Sur la fin de janvier de cette même année 1711, arrive à Versailles un prêtre inconnu, nommé l’abbé Gautier, qui avait été autrefois aide de l’aumônier du maréchal de Tallard, dans son ambassade auprès du roi Guillaume. Il avait depuis ce temps demeuré toujours à Londres, n’ayant d’autre emploi que celui de dire la messe dans la chapelle privée du comte de Gallas, ambassadeur de l’empereur en Angleterre. Le hasard l’avait introduit dans la confidence d’un lord ami du nouveau ministère opposé au duc de Marlborough. Cet inconnu se rend chez le marquis de Torcy, et lui dit, sans autre préambule : « Voulez-vous faire la paix, monsieur ? je viens vous apporter les moyens de la traiter. » C’était, dit M. de Torcy, demander à un mourant s’il voulait guérir[1].

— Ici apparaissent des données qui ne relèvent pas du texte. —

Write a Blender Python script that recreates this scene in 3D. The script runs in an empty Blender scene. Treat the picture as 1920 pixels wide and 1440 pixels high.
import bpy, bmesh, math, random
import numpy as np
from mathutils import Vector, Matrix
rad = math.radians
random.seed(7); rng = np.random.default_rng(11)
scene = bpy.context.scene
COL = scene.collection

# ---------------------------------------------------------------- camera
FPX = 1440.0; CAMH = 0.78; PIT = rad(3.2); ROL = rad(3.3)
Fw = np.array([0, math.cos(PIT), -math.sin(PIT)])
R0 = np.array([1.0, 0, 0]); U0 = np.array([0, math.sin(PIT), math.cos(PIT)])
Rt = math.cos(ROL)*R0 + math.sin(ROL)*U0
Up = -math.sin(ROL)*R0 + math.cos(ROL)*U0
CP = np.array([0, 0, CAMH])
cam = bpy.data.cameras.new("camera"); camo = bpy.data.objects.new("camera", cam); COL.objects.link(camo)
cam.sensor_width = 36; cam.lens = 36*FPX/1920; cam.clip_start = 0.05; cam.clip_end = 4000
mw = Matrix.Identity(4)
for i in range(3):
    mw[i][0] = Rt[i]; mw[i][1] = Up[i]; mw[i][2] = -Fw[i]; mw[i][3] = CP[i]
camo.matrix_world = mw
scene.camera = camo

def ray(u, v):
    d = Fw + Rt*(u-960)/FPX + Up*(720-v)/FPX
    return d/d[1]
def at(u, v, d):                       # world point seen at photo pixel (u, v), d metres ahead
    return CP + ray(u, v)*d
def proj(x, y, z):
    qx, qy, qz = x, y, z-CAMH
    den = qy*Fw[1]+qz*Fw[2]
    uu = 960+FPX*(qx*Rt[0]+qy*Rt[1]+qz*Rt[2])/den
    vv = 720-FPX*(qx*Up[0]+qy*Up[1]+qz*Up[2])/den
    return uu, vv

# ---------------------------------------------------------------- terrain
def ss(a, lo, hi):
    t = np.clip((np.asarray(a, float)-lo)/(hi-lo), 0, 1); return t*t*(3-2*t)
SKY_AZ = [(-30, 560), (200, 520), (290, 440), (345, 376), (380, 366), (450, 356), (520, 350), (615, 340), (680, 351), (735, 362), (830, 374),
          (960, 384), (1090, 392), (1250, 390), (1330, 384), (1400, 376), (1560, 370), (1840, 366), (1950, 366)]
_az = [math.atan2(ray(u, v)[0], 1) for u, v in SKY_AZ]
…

On entama bientôt une négociation secrète[2] avec le comte d’Oxford, grand trésorier d’Angleterre, et Saint-Jean, secrétaire d’État, depuis lord Bolingbroke. Ces deux hommes n’avaient d’autre intérêt de donner la paix à la France que celui d’ôter au duc de Marlborough le commandement des armées, et d’élever leur crédit sur les ruines du sien. Le pas était dangereux : c’était trahir la cause commune des alliés ; c’était rompre tous ses engagements, et s’exposer, sans aucun prétexte, à la haine de la plus grande partie de la nation, et aux recherches du parlement, qui auraient pu leur coûter la tête. Il est fort douteux qu’ils eussent pu réussir ; mais un événement imprévu facilita ce grand ouvrage. (17 avril 1711) L’empereur Joseph Ier mourut, et laissa les États de la maison d’Autriche, l’empire d’Allemagne, et les prétentions

  1. Mémoires de Torcy, tome III, page 33. (Note de Voltaire.) — Jean-Baptiste Colbert, marquis de Torcy, né à Paris en 1655, fut successivement ambassadeur en Portugal, en Danemark et en Angleterre, secrétaire et grand trésorier d’État, ministre des affaires étrangères en 1688, surintendant général des postes en 1709 ; l’Académie des sciences le reçut en 1715 ; il mourut en 1748. L’ouvrage dans lequel il raconte avec exactitude et compétence les événements dont il avait été un des principaux acteurs a pour titre : Mémoires de M. le marquis de Torcy, pour servir à l’Histoire des négociations depuis le traité de Rytwick jusqu’à la paix d’Utrecht. La Haye (Paris), 1756, trois volumes in-12. (E. B.)
  2. Le poëte Prior négocia pour l’Angleterre, et l’avocat Ménager pour la France.